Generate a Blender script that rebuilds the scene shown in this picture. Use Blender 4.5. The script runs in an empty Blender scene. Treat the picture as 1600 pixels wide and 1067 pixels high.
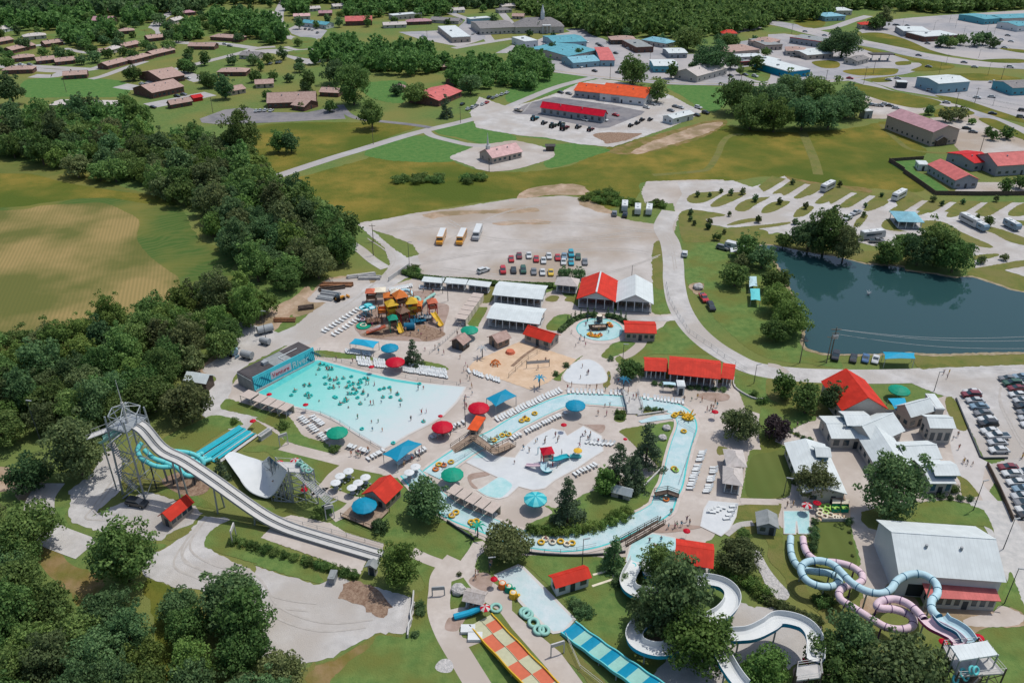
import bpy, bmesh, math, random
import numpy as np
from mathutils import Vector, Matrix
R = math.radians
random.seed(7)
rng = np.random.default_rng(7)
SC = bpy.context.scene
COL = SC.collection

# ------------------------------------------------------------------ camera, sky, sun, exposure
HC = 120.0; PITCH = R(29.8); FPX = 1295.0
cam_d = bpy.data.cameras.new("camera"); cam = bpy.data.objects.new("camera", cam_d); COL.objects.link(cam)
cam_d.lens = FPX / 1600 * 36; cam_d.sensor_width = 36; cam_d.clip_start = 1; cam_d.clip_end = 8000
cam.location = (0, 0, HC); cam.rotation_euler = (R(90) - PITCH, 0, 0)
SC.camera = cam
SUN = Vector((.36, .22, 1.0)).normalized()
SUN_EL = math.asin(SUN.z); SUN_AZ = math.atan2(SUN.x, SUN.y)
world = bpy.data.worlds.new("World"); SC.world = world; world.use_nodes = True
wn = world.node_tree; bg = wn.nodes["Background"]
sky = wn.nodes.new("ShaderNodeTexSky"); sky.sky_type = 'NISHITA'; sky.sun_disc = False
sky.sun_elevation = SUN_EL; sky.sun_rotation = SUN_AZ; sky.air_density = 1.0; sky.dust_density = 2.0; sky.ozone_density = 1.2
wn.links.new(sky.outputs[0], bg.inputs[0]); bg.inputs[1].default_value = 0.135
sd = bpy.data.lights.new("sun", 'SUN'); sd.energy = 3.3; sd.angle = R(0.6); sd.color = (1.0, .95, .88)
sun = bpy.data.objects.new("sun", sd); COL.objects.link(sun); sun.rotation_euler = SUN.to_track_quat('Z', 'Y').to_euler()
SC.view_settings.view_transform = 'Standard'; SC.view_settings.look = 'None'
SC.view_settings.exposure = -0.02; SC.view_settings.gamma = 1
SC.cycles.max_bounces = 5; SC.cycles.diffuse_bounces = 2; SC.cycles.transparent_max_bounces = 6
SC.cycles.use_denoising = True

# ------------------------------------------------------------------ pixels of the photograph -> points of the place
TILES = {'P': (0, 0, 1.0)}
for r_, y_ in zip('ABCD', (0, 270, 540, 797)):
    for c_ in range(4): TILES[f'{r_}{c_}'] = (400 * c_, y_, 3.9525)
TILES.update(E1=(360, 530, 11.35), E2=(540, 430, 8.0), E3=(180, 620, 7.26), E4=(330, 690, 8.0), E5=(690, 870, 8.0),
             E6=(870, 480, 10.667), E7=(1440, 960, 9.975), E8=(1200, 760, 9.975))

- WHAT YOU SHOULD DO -
Report all lines of the data above that include the string "pixels".

- FINISHED ANSWER -
Generate a Blender script that rebuilds the scene shown in this picture. Use Blender 4.5. The script runs in an empty Blender scene. Treat the picture as 1600 pixels wide and 1067 pixels high.
# ------------------------------------------------------------------ pixels of the photograph -> points of the place